One of Souto's first errors was taking items from the evidence locker, including a GPS unit that was in a car impounded during a prostitution investigation. When it was discovered missing, it triggered an internal affairs investigation that included an inventory of the evidence room. Once the drugs were sold, the same intermediary who contacted the drug dealers brought the proceeds from the sales back to Cortes, said Detective Sgt. Emil Trione of the Prosecutor's Office white-collar crime unit.

About $220,000 from the drug deals was recovered at Clifton Route 46 Self Storage, where Souto had rented storage space shortly before he was arrested in March 2008. "It was a duffelle bag in the middle of the storage bin," McCann said. "The only thing in the storage locker was a duffelle bag."

Trione said that Cortes had laundered his share of the drug-dealing profits through one of his three businesses: Associated Electric in Allendale, Cortes Entertainment, his boxing management firm and John Street Commons LLC, which redeveloped a factory building at 1 John St. in Haledon into 19 luxury condominiums.

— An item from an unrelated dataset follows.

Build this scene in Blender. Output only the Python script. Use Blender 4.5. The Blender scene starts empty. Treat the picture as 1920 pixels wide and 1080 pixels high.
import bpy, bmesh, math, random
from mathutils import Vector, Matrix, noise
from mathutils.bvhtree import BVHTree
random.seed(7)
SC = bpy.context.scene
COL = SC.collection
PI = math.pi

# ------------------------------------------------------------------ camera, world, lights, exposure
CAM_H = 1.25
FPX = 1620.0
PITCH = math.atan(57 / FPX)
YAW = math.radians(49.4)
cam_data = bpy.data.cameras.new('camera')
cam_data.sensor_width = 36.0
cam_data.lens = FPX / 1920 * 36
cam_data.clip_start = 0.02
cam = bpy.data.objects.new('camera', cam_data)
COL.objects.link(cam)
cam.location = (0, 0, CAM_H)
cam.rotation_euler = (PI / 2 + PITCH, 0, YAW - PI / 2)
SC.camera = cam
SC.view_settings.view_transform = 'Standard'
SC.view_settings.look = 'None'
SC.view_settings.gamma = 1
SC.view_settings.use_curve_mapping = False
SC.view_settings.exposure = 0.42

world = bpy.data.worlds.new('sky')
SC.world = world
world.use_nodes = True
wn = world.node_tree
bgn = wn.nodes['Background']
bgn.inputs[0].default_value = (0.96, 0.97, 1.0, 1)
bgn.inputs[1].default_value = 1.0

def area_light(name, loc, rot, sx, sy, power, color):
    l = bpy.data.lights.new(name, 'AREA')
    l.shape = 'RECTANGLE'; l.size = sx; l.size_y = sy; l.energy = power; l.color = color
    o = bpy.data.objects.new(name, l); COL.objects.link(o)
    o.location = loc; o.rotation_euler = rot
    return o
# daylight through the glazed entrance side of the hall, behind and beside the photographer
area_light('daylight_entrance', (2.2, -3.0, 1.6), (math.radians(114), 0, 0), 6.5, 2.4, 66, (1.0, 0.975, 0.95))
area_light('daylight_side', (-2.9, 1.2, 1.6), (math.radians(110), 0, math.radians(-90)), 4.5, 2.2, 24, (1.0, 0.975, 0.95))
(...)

Cortes bought the property in May 2005 for $950,000, according to the borough's tax assessor. The next year, he bought 2 John St. for $1.45 million, with hopes of creating more apartments.

Instead, it became a rendezvous spot where drug dealers stocked up on their inventory. Some have suggested that, after the real estate market took an abysmal downturn, Cortes was desperate to make money to sustain his ill-timed investment.

But people were at a loss to explain what Souto's motivation may have been. "I think he aspired to do some of the things that Cortes was doing," said Trione, referring to Cortes' redevelopment work and involvement in professional boxing.

"More than anything, I think it was just greed."

McCann said that three more arrests are anticipated within the next six weeks.